A labour of love, this, and ultimately as timely and relevant to the modern age as to the period that it depicts. I tip my hat to Rupert Everett for this triumph of storytelling, which seems to have come at great personal cost, much like what occurred to Oscar Wilde himself.

Wilde became one of the world’s great playwrights and authors back in the late 1800s. His wit surpassed only his intelligence to tell stories for the audience and for the reader. Maybe it was the other way around. Nevertheless, I fell in love with his words immediately while reading The Importance of Being Earnest. If you don’t have a Bunbury in your life then certainly you are more beholden to social obligations than perhaps you should be.

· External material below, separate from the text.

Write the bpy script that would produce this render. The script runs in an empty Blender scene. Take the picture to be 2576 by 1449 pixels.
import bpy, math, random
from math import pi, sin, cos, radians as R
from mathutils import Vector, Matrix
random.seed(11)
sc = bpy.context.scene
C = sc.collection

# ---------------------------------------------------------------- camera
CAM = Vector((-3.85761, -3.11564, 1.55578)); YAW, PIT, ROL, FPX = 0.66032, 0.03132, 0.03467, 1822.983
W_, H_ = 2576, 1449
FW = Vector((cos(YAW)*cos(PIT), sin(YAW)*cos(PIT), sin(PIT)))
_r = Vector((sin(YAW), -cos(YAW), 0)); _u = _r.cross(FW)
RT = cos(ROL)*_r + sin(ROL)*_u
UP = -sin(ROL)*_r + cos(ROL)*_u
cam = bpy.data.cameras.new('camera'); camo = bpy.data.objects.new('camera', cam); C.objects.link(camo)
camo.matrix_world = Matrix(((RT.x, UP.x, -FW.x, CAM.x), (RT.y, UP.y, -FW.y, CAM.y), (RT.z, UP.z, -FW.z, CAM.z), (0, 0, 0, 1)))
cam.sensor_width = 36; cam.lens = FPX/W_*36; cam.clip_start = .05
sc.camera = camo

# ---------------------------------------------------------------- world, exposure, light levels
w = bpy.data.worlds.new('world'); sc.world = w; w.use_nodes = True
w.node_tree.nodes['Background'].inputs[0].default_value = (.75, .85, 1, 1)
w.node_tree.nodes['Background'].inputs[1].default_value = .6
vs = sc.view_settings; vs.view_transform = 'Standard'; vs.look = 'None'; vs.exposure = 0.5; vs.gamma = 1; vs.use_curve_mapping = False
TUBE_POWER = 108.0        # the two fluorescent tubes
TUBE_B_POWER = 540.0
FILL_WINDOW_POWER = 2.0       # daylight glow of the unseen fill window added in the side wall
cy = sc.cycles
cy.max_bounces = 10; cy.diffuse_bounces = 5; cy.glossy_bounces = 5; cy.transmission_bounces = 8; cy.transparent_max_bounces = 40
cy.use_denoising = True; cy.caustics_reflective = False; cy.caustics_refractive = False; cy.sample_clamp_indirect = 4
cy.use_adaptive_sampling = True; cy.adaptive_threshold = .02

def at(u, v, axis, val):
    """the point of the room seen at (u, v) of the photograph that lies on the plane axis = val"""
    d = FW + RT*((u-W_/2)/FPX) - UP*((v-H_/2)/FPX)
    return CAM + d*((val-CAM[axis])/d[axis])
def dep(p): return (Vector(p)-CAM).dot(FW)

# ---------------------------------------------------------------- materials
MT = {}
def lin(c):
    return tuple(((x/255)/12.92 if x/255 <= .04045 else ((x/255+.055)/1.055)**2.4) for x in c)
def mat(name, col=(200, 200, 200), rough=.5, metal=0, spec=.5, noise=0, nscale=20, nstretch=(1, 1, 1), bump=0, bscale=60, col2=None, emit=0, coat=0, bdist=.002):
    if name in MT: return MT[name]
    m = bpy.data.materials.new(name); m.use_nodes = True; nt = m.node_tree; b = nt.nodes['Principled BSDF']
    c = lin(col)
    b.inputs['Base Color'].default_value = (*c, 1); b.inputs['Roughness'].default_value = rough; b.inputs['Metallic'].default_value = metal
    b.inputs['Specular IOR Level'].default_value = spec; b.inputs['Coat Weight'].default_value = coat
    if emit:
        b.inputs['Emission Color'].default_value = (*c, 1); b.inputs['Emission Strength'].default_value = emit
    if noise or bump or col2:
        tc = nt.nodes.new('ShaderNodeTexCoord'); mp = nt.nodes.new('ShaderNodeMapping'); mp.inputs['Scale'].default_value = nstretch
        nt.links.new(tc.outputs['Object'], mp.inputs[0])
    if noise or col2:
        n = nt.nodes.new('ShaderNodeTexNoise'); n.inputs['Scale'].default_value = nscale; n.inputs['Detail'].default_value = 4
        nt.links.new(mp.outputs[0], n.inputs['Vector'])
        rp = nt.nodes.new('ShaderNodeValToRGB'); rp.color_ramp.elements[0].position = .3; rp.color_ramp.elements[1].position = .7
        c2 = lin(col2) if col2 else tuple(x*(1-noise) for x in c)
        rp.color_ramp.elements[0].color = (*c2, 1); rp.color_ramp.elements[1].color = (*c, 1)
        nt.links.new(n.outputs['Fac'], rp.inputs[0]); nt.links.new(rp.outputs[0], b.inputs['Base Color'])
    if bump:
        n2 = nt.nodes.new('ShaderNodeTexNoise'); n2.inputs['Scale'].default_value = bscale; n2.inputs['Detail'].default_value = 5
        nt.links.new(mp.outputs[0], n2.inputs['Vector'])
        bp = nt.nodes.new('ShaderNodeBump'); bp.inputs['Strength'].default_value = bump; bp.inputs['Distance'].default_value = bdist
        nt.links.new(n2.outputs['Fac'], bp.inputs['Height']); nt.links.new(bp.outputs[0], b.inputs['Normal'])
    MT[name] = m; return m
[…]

The Irish-born writer was celebrated throughout London for his literary and dramatic successes, but it was his personal life that provided the reason for the abrupt turn of all of his plaudits into scorns.

He was homosexual. For that, he was not only outcast socially, but sent to prison for his “crime”. Wilde’s two-year sentence might just as well have been a death sentence since he never recovered from it. His health declined right along with his social status and he died, penniless, in a poorly appointed Paris hotel room, at the young age of 46.

If this doesn’t sound like the distant cousin of what just happened to Allyson MacIvor at Rogers Place this week then think harder. The seriousness of the outcome might be different but the precipitation is exactly the same.

While we still celebrate his stories like The Picture of Dorian Gray, A Woman of No Importance and An Ideal Husband, we’ve never seen a screen version of Wilde’s life story until now. And it’s utterly brilliant and heartbreaking, thanks to Everett’s decade-long dedication to getting it made. He obviously cared deeply about the subject matter, since he’s never written and directed a movie before.

“Oscar Wilde seemed to be the ideal character. Not the Wilde of folklore, the iconic family man, the life and soul of the café royal but a different Wilde, the real one, actually punished and crushed by society. I would write the Passion of Wilde,” Everett wrote in a director’s statement about the project that was made available through a media kit, wherein he described his lifelong fascination and appreciation of the real life figure.

The Happy Prince uses the writer’s own eponymously-titled children’s story as the framework for a recounting of his life. Wilde (played also by Everett) reads the story to his children while the movie jumps from the end of his life to all of the events that led him there. There’s pathos aplenty, and this is the part that Everett was born to play. If he doesn’t get any kind of laudation for it, well that would be another tragedy.

Thankfully, there are many light moments during the rise of his star. Wilde himself had incalculable talents with ideas and words, and his bon mots and epigrams are just as famous as his published plays and other writings. It is a pure joy to see Everett-as-Wilde re-enact those witty rejoinders and other sparkling bits of intellectual wordplay. And just like many great works of fiction, it doesn’t have a happy ending, yet it is worth watching over and over for its heartbreaking accuracy and resonance.